Stories, Meaning, and Experience by Popova Yanna B

Stories, Meaning, and Experience by Popova Yanna B

Author:Popova, Yanna B. [Yanna B. Popova]
Language: eng
Format: epub
Publisher: Taylor and Francis


3. Metaphor in Thought and Language

The use of metaphor comes naturally and effortlessly to every person engaged in human verbal and non-verbal interaction.5 In fact, the act is as effortless for human beings as telling a story. We make ample use of metaphor (“He is a fox in business”) in everyday speech, we regularly use proverbs (“A wonder lasts but nine days”) to make a point about a life experience, and we even understand whole narratives as being about something else than what is literally narrated (John Bunyan’s The Pilgrim’s Progress is not about the individual journey of a man called Christian but about the road to salvation of every man). Rather than being a special trait restricted to poetic usage, figurality is now believed to be part and parcel of our everyday thought and expression. This new and changing status of metaphor has in turn transformed the way it has been traditionally studied and described. While historically the domain of linguists, rhetoricians, philosophers, and literary scholars, more recently the study of metaphor and figurality has become a hot topic in the study of human cognition. Metaphor is based on a non-literal analogical relation between two entities (words or concepts) that serves to highlight some similarity between them.
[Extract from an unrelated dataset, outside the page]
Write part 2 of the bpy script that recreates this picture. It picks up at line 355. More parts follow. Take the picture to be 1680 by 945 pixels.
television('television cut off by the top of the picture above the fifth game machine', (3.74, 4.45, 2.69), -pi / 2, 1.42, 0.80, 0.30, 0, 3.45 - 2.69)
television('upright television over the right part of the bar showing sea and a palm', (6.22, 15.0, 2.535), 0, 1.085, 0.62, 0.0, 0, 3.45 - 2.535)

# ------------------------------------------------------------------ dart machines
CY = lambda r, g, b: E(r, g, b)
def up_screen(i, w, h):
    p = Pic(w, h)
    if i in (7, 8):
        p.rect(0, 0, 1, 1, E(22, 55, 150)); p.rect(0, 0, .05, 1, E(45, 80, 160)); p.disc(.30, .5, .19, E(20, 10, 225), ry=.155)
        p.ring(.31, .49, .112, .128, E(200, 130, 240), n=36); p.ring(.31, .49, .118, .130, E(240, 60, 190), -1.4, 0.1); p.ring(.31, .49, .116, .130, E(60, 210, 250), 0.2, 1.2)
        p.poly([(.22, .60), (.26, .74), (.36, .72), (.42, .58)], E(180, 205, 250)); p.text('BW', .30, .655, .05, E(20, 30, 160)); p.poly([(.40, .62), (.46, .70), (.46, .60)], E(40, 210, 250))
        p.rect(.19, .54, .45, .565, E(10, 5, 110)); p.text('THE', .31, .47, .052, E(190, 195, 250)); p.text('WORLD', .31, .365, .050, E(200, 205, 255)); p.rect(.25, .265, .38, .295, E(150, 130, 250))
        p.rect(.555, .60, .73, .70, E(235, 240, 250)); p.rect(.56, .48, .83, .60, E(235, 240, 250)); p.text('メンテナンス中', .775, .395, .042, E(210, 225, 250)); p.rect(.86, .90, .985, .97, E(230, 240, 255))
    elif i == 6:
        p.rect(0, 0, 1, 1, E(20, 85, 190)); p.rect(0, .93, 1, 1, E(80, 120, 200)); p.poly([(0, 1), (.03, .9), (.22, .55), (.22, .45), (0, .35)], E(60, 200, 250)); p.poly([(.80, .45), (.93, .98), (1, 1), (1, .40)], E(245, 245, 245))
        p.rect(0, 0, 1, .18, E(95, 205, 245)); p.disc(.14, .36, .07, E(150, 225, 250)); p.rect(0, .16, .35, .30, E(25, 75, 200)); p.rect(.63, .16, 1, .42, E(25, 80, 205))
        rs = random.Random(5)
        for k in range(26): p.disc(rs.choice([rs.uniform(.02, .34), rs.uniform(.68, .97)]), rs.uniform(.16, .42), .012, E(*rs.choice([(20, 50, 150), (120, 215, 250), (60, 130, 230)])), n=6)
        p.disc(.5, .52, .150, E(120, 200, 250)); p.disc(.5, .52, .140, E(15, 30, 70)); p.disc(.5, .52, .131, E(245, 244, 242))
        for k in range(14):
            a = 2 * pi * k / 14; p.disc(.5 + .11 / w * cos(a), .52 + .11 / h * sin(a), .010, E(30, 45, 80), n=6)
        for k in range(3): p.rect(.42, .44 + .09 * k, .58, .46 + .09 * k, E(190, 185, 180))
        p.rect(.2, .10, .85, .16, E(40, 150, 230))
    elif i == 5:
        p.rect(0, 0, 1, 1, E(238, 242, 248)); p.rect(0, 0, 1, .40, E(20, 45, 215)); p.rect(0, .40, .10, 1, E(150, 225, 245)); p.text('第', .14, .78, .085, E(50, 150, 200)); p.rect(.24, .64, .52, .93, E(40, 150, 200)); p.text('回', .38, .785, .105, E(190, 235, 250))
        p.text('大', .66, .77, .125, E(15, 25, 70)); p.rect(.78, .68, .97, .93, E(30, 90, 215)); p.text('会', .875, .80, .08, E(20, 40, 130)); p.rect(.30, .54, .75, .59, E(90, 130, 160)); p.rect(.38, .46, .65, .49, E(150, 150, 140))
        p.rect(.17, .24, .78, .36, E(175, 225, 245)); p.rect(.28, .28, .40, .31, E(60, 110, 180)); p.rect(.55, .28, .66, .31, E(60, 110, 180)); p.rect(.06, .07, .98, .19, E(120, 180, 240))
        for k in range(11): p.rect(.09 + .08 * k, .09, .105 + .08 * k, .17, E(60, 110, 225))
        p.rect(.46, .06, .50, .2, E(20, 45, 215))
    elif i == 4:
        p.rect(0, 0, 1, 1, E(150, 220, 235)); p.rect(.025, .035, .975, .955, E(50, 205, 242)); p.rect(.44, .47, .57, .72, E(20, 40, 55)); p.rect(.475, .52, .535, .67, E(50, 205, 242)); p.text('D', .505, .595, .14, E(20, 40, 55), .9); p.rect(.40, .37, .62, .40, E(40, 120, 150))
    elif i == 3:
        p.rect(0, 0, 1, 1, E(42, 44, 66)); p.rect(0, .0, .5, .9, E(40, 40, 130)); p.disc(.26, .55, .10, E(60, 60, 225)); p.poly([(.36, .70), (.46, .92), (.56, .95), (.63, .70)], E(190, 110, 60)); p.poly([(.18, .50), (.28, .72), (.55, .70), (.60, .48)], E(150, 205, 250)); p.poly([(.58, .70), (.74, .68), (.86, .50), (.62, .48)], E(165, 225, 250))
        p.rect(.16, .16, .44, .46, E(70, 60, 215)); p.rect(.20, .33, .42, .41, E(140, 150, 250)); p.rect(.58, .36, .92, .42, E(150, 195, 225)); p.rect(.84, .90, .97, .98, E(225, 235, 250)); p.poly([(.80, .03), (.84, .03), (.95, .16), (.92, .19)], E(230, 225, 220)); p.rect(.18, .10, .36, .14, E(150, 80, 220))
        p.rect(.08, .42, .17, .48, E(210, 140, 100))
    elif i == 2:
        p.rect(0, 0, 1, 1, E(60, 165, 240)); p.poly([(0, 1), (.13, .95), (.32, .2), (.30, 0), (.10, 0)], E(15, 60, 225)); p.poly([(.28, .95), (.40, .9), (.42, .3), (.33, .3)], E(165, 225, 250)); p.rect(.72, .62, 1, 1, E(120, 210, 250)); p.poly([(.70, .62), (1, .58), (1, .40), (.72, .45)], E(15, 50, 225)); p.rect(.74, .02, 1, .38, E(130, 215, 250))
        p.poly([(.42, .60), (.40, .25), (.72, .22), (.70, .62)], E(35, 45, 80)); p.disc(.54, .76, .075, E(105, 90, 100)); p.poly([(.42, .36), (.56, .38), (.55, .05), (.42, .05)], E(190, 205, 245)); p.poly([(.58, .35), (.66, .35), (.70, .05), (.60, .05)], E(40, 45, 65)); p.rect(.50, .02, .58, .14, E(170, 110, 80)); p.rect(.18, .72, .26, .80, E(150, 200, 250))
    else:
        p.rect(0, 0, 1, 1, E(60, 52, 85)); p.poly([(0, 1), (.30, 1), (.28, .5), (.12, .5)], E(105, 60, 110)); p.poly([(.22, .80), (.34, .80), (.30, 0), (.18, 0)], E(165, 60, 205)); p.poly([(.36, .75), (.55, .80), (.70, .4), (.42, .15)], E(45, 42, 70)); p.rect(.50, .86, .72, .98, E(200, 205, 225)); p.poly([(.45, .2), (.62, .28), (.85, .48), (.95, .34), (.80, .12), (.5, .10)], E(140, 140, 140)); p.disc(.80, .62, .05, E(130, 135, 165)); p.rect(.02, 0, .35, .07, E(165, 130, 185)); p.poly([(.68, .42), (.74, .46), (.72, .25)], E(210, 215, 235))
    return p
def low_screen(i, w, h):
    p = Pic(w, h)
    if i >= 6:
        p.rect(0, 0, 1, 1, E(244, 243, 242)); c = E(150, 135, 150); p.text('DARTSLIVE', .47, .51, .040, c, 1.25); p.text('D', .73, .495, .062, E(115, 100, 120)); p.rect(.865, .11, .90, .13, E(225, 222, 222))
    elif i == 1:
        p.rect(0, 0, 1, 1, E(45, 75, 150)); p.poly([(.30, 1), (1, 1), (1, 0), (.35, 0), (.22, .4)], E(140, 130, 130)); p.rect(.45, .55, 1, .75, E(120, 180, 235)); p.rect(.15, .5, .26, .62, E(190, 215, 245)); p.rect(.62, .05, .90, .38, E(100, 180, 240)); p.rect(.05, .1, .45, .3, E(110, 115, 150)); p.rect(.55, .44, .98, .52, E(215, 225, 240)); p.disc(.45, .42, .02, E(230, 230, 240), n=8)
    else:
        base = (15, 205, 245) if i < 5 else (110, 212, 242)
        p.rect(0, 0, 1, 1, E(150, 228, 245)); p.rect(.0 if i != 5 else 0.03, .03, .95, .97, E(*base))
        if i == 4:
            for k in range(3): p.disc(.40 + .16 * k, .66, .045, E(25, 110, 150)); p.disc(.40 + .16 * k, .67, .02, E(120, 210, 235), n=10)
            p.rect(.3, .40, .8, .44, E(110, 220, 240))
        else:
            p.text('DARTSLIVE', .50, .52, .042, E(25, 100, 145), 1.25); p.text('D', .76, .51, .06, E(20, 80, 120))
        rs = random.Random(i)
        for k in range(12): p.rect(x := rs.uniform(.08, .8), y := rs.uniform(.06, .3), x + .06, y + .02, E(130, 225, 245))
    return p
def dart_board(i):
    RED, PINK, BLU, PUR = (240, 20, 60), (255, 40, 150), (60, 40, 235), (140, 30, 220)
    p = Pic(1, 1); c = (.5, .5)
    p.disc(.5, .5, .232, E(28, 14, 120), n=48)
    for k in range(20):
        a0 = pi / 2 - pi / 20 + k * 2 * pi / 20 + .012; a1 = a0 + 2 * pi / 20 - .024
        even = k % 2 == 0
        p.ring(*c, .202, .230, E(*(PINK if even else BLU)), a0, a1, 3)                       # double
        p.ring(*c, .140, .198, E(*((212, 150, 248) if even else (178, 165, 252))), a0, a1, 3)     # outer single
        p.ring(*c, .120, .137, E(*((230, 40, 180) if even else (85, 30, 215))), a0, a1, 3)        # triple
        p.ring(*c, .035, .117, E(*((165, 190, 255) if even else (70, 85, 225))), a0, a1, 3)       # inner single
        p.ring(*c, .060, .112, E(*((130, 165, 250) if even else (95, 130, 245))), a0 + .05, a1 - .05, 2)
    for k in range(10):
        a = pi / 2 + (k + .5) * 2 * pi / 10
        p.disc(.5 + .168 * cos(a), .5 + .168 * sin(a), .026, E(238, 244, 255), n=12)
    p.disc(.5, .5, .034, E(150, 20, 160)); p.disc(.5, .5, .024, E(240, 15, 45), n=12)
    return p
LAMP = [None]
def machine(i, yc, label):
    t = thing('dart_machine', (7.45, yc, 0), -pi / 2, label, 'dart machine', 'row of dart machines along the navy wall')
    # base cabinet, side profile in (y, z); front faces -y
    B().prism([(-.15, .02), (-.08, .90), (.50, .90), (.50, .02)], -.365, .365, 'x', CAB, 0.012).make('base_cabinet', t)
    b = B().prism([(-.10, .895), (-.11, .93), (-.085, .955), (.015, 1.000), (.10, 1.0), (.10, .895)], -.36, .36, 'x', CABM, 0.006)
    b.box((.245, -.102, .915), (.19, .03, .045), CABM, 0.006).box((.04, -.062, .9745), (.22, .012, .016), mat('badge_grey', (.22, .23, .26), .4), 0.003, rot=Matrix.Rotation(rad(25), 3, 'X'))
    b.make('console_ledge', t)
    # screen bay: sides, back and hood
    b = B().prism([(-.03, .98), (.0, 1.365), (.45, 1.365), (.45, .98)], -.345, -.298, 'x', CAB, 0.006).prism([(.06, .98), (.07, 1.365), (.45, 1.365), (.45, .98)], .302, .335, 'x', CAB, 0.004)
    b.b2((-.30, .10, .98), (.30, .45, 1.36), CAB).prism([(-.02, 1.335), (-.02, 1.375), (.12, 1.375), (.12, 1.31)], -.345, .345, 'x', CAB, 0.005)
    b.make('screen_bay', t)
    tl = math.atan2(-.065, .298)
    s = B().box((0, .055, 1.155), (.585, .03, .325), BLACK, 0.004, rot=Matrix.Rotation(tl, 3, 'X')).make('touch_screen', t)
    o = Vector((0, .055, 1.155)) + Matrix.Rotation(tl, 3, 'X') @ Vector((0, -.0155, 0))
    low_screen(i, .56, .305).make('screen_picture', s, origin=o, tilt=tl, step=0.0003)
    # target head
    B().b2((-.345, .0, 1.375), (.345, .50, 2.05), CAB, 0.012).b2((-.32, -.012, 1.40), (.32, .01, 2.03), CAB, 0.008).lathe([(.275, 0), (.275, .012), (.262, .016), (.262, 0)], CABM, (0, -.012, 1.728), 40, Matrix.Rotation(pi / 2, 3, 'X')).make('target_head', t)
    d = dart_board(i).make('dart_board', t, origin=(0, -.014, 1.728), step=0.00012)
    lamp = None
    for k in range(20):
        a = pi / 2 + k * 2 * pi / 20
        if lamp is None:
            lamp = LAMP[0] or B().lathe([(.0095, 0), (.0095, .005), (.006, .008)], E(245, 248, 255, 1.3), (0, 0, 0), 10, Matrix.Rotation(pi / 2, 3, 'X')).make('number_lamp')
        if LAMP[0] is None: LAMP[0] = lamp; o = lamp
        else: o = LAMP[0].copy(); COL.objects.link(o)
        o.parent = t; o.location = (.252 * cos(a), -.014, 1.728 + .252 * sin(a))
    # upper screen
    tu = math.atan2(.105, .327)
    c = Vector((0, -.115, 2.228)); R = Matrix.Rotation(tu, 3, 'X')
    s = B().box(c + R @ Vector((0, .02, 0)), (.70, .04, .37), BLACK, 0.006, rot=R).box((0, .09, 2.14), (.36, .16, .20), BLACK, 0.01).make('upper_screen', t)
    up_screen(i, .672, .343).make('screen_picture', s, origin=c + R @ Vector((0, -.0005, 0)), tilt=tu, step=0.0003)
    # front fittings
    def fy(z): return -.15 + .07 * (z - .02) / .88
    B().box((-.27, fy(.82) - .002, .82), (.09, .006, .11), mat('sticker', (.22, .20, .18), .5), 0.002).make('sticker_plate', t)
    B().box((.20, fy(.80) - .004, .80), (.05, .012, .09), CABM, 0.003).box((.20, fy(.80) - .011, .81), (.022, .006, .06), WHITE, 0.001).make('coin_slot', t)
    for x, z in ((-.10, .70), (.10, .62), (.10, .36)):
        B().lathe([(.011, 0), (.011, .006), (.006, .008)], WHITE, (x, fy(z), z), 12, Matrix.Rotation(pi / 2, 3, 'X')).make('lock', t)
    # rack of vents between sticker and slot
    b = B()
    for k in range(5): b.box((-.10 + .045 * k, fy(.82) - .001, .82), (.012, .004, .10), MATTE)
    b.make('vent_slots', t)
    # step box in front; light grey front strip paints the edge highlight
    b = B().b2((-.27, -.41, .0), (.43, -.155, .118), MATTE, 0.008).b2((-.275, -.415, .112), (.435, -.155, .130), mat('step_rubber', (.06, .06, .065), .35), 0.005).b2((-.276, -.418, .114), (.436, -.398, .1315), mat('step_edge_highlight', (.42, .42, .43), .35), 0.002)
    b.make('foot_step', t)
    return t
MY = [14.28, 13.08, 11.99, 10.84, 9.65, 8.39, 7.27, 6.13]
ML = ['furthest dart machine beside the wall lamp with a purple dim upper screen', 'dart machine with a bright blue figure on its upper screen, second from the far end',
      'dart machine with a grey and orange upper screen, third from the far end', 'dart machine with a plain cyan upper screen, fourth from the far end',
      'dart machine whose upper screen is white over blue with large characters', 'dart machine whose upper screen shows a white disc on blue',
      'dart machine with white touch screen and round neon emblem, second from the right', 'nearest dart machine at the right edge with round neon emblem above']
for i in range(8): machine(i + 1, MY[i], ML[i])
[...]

The word itself has Greek and Latin origins and means “transfer” or “carrying over” of meaning.6 Metaphor is particularly abundant in literary and poetic discourse (“Life is a broken-winged bird that cannot fly”, “All the world’s a stage”) but is also widely present in everyday language (“smooth voice”, “break the silence”).

One central question in research on metaphor has always been how to differentiate what is literal from what is metaphorical, and this very question has been answered in quite distinct ways by placing emphasis on the linguistic (communicative) versus the cognitive (conceptual) nature of figurality.7 Thus, very broadly speaking, it can be said that there are three groups of approaches to studying metaphor. The first two study metaphor as linguistic form, while the third considers it a cognitive mechanism. The first, semantic, view (Cohen, 1979) takes meaning to be truth-conditional and compositional, so that a metaphor like “Sally is a block of ice” is understood as semantically anomalous: it is both literally false and literally meaningless. This alerts the interpreter to the possibility that the sentence is to be understood as a metaphor. The second, pragmatic, view (Searle, 1979) takes meaning to be a matter of communicative intention and distinguishes between direct (explicit meaning) and indirect (implicit meaning). Metaphor, in this view, becomes a matter of recognizing the implicit meaning in a communicative situation. Both semantic and pragmatic theories rely strongly on an intrinsic distinction between literal and figurative meaning. The third, conceptual (cognitive), approach to metaphoric meaning (Gibbs, 1994; Lakoff and Johnson, 1980) proposes a radically different view of figuration as a matter not of linguistic expression alone but as a matter of thought. This view has been formulated in a number of different ways by various researchers and, despite its most recent and prominent association with cognitive linguistics, has a long history predating it.